On Feb. 8, the National Football League (NFL)’s 2026 hiring cycle concluded. The 2025 season left 10 head coaching positions vacant, and no Black head coaches were hired to fill them for the upcoming season. The hiring cycle resulted in one minority hire, Tennessee Titans’ head coach Robert Saleh, who is of Lebanese descent. There are now only three Black head coaches in the league: The New York Jets’ Aaron Glenn, the Tampa Bay Buccaneers’ Todd Bowles, and the Houston Texans’ DeMeco Ryans. This marks the fifth time since 2003—the start of the Rooney Rule—during which no Black coaches were hired during a coaching cycle.
The Rooney Rule was adopted following the unjust firings of Black coaches Tony Dungy and Dennis Green, aiming to counteract the historically low number of minorities in head coaching positions. Originally, the policy required that every team with a head coach vacancy must interview at least one Black candidate before making a new hire.

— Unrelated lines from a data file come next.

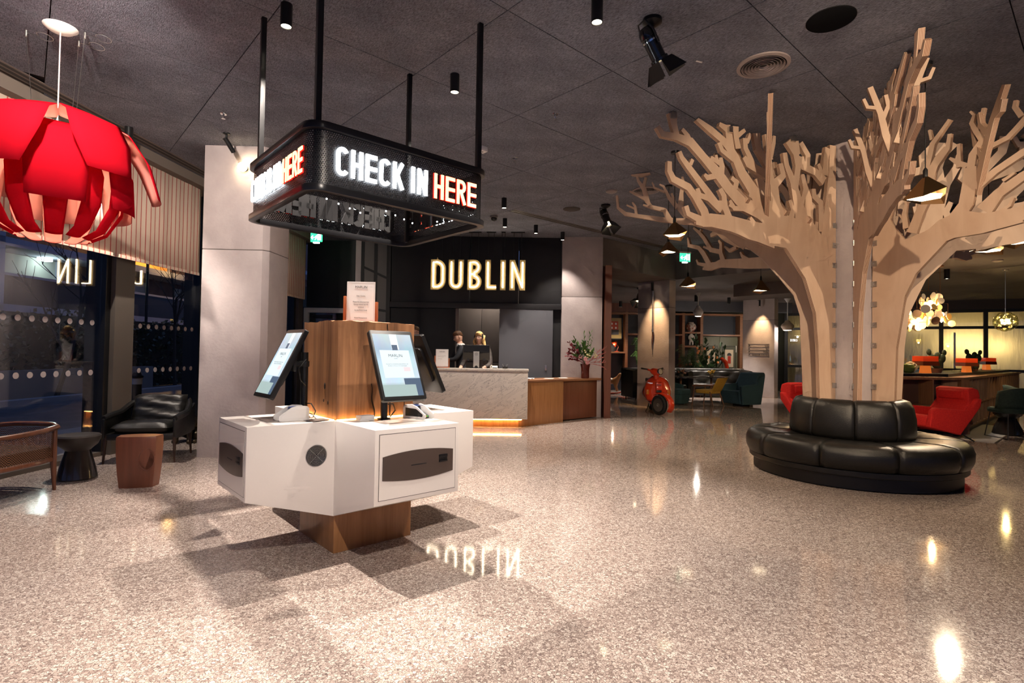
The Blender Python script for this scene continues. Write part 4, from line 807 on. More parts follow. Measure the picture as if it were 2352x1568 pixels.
def red_pendant(x, y, dz, label, rot=0):
    t = thing('petal_pendant', label, 'pendant lamp', (x, y, dz), rot, 'red petal pendants')
    for k in range(6):
        petal([(0.10, 0.93), (0.30, 0.97), (0.50, 0.88), (0.63, 0.68), (0.71, 0.40)] if k % 2 else [(0.10, 0.95), (0.30, 0.98), (0.48, 0.90), (0.58, 0.72), (0.66, 0.46)], 60*k-25, (0.06, 0.15, 0.21, 0.23, 0.17), t, 'upper_petal')
    for k in range(6):
        petal([(0.26, 0.86), (0.42, 0.76), (0.52, 0.52), (0.54, 0.22)], 60*k+5, (0.10, 0.16, 0.20, 0.18), t, 'middle_petal')
    for k in range(12):
        petal([(0.38, 0.66), (0.46, 0.46), (0.44, 0.24), (0.34, 0.06), (0.24, 0.0)], 30*k+5, (0.065, 0.08, 0.075, 0.06, 0.055), t, 'lower_petal')
    g = G(); g.lathe([(0.02, 0.95), (0.03, 0.90), (0.03, 0.62), (0.02, 0.58)], n=16); g.ob('lamp_holder', M_STEEL, t, smooth=True)
    g = G(); g.ball((0, 0, 0.46), (0.10, 0.10, 0.14)); g.ob('bulb', emis('pendant_bulb', (1.0, 0.72, 0.5), 8), t, smooth='all')
    g = G(); g.tube([(0, 0, 0.95), (0, 0, H-dz)], 0.005, 6); g.ob('cord', mat('pale_cord', (0.5, 0.4, 0.4), 0.5), t)
    g = G(); g.lathe([(0.004, H-dz-0.045), (0.08, H-dz-0.03), (0.115, H-dz-0.001)], n=24); g.ob('rosette', M_WHITEP, t, smooth=True)
    for dx, dy in ((-0.31, 0.08), (0.15, 0.05), (0.02, 0.18)):
        g = G(); g.tube([(dx*0.7, dy*0.7, 0.90), (dx, dy, H-dz)], 0.0022, 5); g.ob('steel_wire', M_STEEL, t)
        g = G(); g.tube([(dx, dy, H-dz-0.02)] + [(dx+0.14+0.05*math.cos(R(a)), dy+0.06*math.sin(R(a)), H-dz-0.03-0.001*a/30) for a in range(180, 560, 30)], 0.0022, 5); g.ob('coiled_wire', M_STEEL, t)
        g = G(); g.lathe([(0.008, H-dz-0.05), (0.008, H-dz)], (dx, dy, 0), 10); g.ob('wire_grip', M_STEEL, t)
    point((x, y, dz+0.46), 75, (1.0, 0.80, 0.62), 0.12)
    return t
red_pendant(-3.63, 4.27, 2.19, 'large red petal pendant lamp hanging by the striped blind', 0.1)
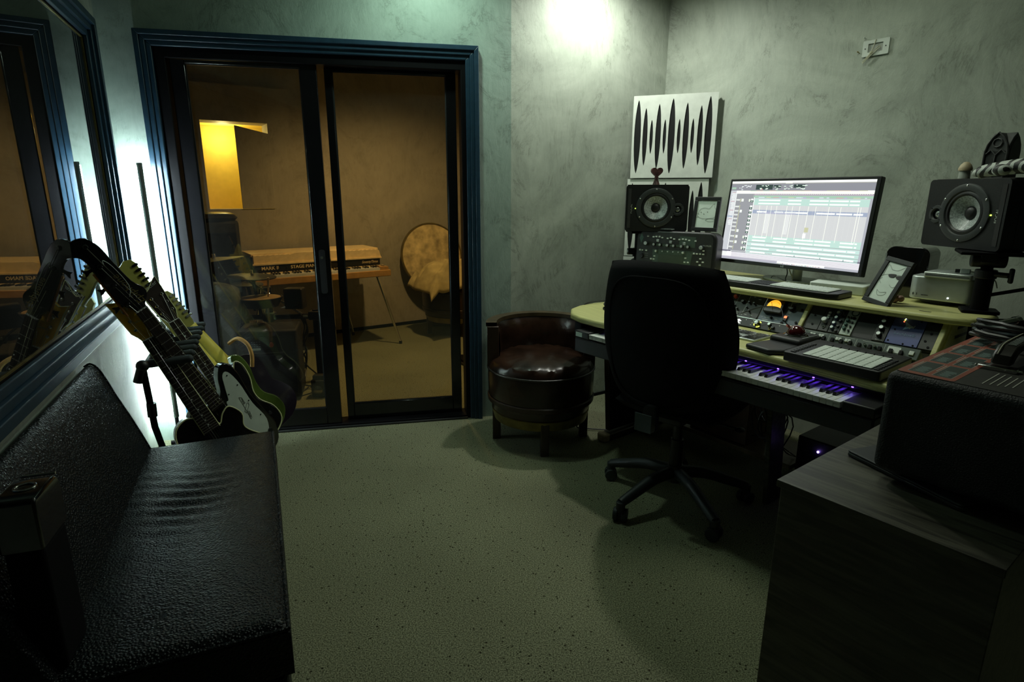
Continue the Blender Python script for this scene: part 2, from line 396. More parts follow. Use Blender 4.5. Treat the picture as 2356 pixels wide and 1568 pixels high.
# wall with the sliding door (local x along the wall, 0 at its right end)
g = G(); g.box(-2.25, -1.94, 0, .14, 0, WZ); g.box(-.235, .0, 0, .14, 0, WZ); g.box(-1.94, -.235, 0, .14, 2.22, WZ)
struct('wall_back', g, PL2, O1, AD, smooth=False)
struct('wall_middle', G().box(0, 1.266, 0, .14, 0, WZ), PL, O1, AM)
struct('wall_right', G().box(0, 5.2, 0, .14, 0, WZ), PL, O2, AR)
g = G(); wu0, wu1, wz0, wz1 = .6, 3.545, .92, 2.19     # window hole; local x = u
OWL = Vector((sin(radians(66.86))*-.663, cos(radians(66.86))*-.663, 0))
g.box(-1.6, 3.9, 0, .16, 0, wz0); g.box(-1.6, 3.9, 0, .16, wz1, WZ); g.box(wu1, 3.9, 0, .16, wz0, wz1); g.box(-1.6, wu0, 0, .16, wz0, wz1)
struct('wall_left', g, PL, OWL, AW, smooth=False)
struct('wall_rear', G().box(-2.5, 4.2, -2.2, -2.06, 0, WZ), PL)
# black baseboard strip along the middle wall
struct('baseboard_middle', G().box(.02, 1.25, -.012, -.001, 0, .02), 'black_metal', O1, AM)
# window surround: three stepped blue mouldings
def stepped(name, x0, x1, z0, z1, ws, ys, loc, rz, bottom=True):
    root = None
    for k, (w_, y_) in enumerate(zip(ws, ys)):
        g = G(); a = sum(ws[:k]); X0, X1, Z1 = x0+a, x1-a, z1-a; Z0 = z0+a if bottom else z0
        def bar(p): g.prism(p, -y_, -.0005, 'XZ')
        bar([(X0, Z1), (X1, Z1), (X1-w_, Z1-w_), (X0+w_, Z1-w_)])
        bar([(X0, Z0), (X0+w_, Z0+(w_ if bottom else 0)), (X0+w_, Z1-w_), (X0, Z1)])
        bar([(X1, Z0), (X1, Z1), (X1-w_, Z1-w_), (X1-w_, Z0+(w_ if bottom else 0))])
        if bottom: bar([(X0, Z0), (X1, Z0), (X1-w_, Z0+w_), (X0+w_, Z0+w_)])
        o = obj('moulding' if root else name, g, 'blue_paint', root, bevel=.003)
        if root is None: root = o; o['kind'] = 'structure'; o.location = loc; o.rotation_euler = (0, 0, radians(rz))
    return root
stepped('trim_1', -1.976, -.197, 0, 2.256, [.026, .024, .024], [.040, .030, .020], O1, AD, bottom=False)
stepped('trim_2', .5, 3.60, .865, 2.246, [.034, .030, .030], [.045, .032, .018], OWL, AW)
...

After several changes over the following years, the current policy outlines three main rules. First, teams must interview at least two external minority candidates for head coaching vacancies and at least one external minority candidate for coordinator positions. In addition, they must interview at least one minority and/or female candidate for senior-level positions, such as team president and senior executive.
Second, as of 2022, clubs must conduct external interviews with a minority and/or female candidate for open quarterback coach positions, which are often a stepping stone to coordinator and head coaching jobs. The rule was implemented to help increase the pool of qualified minority coaches in the future.
Finally, the league introduced incentives for developing diverse talent. Teams with minority candidates who are later hired as head coaches or general managers will receive third-round compensatory picks for two years, with an additional year awarded if both a coach and executive are hired elsewhere.
While the Rooney Rule aims to balance representation and diverse hiring within the league, its regulations ultimately do not dictate who occupies positions of power. According to a survey conducted in 2023 by The Institute for Diversity and Ethics in Sport (TIDES), Black athletes make up 53.5 per cent of the players in the NFL. However, in this season alone, the number of Black head coaches remains less than 10 per cent, occupying just three of 32 positions. The last time Black representation was this low was in 2002, before the adoption of the Rooney Rule, when there were just two Black coaches in the entire league. The imbalance in head coaching roles highlights a broader power dynamic within the NFL: Black athletes overwhelmingly populate the field, yet decision-making authority remains in the hands of white coaches.
In a period when the United States is growing increasingly conservative, the issue of representation in sports is at the forefront of the conversation. Recently, U.S. President Donald J. Trump has moved to end federal government diversity, equity, and inclusion (DEI) programs, while many large companies are following suit.
While NFL commissioner Roger Goodell has stated his continuous commitment to “diversity efforts” in the league, it is clear that the NFL has failed to deliver on its promise of DEI.
Following the backlash of the recent hiring cycle, Goodell has reflected that the league needs to reevaluate its approaches to minority hiring. Yet, the shortcomings of the Rooney Rule should not be taken as proof that diversity policies are unnecessary. Rather, they expose the limits of such rules in confronting and dismantling deeply embedded institutional racism. Interview mandates alone cannot dismantle power structures that have historically excluded Black leadership. If anything, the NFL’s continued disparities underscore that these policies are a starting point, and that more meaningful reform is needed.